Available records:
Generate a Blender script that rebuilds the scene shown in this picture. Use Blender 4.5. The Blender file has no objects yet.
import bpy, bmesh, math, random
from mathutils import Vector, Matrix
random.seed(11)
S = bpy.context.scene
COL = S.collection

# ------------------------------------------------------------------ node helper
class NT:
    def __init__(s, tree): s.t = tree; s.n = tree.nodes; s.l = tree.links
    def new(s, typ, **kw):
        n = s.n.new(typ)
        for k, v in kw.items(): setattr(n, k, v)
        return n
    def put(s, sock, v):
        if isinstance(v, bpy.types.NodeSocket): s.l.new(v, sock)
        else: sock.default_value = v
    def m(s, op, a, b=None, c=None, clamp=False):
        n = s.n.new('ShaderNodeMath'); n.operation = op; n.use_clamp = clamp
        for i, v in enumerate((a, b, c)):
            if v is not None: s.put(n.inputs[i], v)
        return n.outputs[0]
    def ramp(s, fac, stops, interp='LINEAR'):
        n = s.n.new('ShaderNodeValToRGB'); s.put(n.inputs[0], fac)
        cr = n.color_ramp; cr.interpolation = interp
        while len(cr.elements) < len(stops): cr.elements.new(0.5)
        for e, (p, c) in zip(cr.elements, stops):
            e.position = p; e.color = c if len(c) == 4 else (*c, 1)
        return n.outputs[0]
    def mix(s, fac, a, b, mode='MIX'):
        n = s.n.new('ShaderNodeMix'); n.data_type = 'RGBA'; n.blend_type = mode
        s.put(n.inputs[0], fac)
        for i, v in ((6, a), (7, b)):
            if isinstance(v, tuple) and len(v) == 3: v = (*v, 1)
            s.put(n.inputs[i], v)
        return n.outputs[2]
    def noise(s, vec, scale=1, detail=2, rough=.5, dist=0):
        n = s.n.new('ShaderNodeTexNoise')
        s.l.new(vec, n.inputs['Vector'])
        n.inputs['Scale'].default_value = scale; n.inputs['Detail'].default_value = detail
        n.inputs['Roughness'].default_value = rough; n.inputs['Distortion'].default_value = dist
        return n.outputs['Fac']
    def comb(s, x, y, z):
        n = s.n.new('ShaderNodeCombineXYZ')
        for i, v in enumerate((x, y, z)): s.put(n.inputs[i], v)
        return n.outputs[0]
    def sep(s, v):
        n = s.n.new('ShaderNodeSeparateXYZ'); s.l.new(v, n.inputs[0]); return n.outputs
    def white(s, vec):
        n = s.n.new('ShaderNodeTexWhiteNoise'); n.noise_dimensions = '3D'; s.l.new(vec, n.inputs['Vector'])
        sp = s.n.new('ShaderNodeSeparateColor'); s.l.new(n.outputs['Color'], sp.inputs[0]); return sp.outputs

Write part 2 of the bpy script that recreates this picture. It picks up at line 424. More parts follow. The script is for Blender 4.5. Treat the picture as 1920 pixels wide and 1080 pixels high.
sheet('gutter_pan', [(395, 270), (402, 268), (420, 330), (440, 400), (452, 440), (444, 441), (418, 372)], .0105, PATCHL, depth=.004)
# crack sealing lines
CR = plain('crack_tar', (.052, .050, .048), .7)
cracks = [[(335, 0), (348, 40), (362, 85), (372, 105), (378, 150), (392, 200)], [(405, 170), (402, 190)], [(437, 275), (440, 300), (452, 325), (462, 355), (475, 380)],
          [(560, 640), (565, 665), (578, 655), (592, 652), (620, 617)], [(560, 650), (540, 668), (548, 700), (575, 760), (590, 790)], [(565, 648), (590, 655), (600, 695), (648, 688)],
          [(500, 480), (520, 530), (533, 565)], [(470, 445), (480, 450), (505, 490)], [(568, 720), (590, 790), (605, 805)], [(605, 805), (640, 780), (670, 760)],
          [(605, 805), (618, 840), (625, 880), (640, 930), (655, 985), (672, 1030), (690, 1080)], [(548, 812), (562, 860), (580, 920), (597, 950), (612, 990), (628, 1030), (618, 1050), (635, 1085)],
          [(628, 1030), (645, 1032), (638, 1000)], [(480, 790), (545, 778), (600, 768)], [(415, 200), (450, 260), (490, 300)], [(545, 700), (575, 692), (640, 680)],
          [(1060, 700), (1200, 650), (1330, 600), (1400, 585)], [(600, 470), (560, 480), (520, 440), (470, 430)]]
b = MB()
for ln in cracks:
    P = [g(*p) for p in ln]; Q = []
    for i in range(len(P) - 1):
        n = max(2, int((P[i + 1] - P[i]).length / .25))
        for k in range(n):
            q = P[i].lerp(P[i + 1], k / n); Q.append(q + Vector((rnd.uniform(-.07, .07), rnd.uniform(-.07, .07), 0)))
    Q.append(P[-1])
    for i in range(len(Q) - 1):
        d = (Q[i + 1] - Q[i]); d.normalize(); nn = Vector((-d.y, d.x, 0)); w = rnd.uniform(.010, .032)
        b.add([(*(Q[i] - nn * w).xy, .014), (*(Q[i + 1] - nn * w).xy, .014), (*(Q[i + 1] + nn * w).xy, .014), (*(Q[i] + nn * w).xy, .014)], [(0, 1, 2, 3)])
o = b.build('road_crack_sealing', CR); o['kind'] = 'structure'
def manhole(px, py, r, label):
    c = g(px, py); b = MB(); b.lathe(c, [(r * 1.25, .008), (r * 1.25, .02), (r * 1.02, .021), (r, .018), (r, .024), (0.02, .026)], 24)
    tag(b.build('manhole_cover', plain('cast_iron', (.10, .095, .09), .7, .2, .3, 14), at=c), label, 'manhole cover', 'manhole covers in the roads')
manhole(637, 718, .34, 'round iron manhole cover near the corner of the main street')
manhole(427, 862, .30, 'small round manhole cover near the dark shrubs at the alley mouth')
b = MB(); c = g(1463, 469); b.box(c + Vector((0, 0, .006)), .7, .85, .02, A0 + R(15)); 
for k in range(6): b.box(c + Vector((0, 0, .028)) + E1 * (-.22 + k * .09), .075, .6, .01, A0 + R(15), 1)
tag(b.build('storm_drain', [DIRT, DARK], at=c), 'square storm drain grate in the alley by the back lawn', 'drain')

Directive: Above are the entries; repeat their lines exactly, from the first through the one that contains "COL = S.collection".

Answer to the exercise:
Generate a Blender script that rebuilds the scene shown in this picture. Use Blender 4.5. The Blender file has no objects yet.
import bpy, bmesh, math, random
from mathutils import Vector, Matrix
random.seed(11)
S = bpy.context.scene
COL = S.collection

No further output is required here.